When the Tough Get Going...

Parque Nacional Sierra de Agalta

Oct 1, 1998
Outside Magazine

Isolated in eastern Olancho, Honduras's second-highest mountain range and its accompanying 148,000-acre national park keep away all but the most determined hikers—the sort who instinctively know that the four-day, 12-mile trek up La Picucha, Agalta's highest peak at 7,723 feet, is worth taking both for what you won't see (other hikers) and what you will: an honest-to-God dwarf forest atop the summit.
Though Grupo Ecologico de Olancho can arrange guides—contact Conrado Martinez at the Cohdefor office in Catacamas (011-504-885-2873)—a good sense of direction will get you there solo. From Gualaco, head north toward San Esteban, turning east after three miles onto a marked dirt road, which you'll follow until it dead-ends at the trail. You'll then climb for about four hours along a sweet-gum-forested ridgetop and then zigzag across the Río del Sol until you reach a two-pronged waterfall at La Chorrera, the base camp where you'll sleep the first night. From here, the sometimes faint trail rises steeply for five hours. If you get thrown off while circumnavigating one of several hurricane-felled trees, just look for machete marks and backtrack to the trail. Pitch your tent when you reach a tiny clearing with fire pits.

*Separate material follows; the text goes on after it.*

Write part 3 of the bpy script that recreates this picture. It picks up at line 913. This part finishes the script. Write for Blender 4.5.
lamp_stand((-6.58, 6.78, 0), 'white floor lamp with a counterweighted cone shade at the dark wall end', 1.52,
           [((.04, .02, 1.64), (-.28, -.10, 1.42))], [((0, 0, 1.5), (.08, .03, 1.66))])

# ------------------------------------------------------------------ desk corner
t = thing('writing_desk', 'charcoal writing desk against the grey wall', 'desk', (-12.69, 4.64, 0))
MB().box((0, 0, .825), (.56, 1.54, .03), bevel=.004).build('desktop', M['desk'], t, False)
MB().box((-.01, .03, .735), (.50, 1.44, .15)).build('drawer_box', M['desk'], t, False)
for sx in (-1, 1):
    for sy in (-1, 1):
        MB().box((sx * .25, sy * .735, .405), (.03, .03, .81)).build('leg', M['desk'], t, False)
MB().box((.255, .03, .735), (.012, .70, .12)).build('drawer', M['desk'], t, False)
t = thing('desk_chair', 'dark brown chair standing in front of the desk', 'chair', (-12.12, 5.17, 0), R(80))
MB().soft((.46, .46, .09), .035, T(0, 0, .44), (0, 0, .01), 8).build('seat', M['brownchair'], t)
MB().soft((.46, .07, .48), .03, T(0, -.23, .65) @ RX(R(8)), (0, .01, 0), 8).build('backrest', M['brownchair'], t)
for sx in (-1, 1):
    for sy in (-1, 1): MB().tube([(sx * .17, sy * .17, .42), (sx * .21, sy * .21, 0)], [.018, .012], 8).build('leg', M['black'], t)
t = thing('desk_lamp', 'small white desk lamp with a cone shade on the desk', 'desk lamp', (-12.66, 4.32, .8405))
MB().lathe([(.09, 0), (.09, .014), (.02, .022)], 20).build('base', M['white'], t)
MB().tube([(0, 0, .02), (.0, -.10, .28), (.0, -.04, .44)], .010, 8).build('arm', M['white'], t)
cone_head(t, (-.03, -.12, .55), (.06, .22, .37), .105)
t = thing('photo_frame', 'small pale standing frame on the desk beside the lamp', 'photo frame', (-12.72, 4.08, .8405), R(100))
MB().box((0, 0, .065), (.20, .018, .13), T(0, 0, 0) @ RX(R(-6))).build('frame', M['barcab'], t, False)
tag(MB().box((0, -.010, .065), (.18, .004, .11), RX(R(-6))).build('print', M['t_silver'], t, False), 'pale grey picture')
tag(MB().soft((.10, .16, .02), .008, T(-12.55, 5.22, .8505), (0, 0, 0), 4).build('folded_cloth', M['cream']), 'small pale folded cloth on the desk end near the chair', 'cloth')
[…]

During the two-hour ascent the third morning, the world around you changes form: The trail is masked by a dense, slippery mass of aboveground roots; the air becomes wetter, intermittently opaque; and the forest shrinks, its gnarled, stunted pines covered in moss and lichen—a rare ecosystem cooked up by the altitude, high winds, and near-constant moisture. If the gods are smiling and the skies are clear, you'll command 360-degree views over the treetops, from 8,010-foot Pico Bonito on the northern coast to the parrot-green Mosquitian jungle off to the east.
Back down at the foot of La Picucha, head east to the nearby town of Catacamas and then embark on a day trip to check out eastern Honduras's newest tourist attraction: the Cave of the Glowing Skulls. Discovered by amateur spelunkers in 1994, this 3,000-year-old burial chamber holds nearly 200 skeletons that sparkle cinematically in the light, thanks to aeons of calcite dripping from the roof. The remains, which long predate the Maya, may have belonged to ancestors of the Pech. The tourist-courting Honduran government has been busily building facilities—including ladders, platforms, and electric lighting—so that visitors can safely peer into the chamber, which is located on a ledge 30 feet above the cavern floor. The newly revamped cave is slated to open this fall, but you'll want to check with the Cohdefor office in Catacamas before heading out.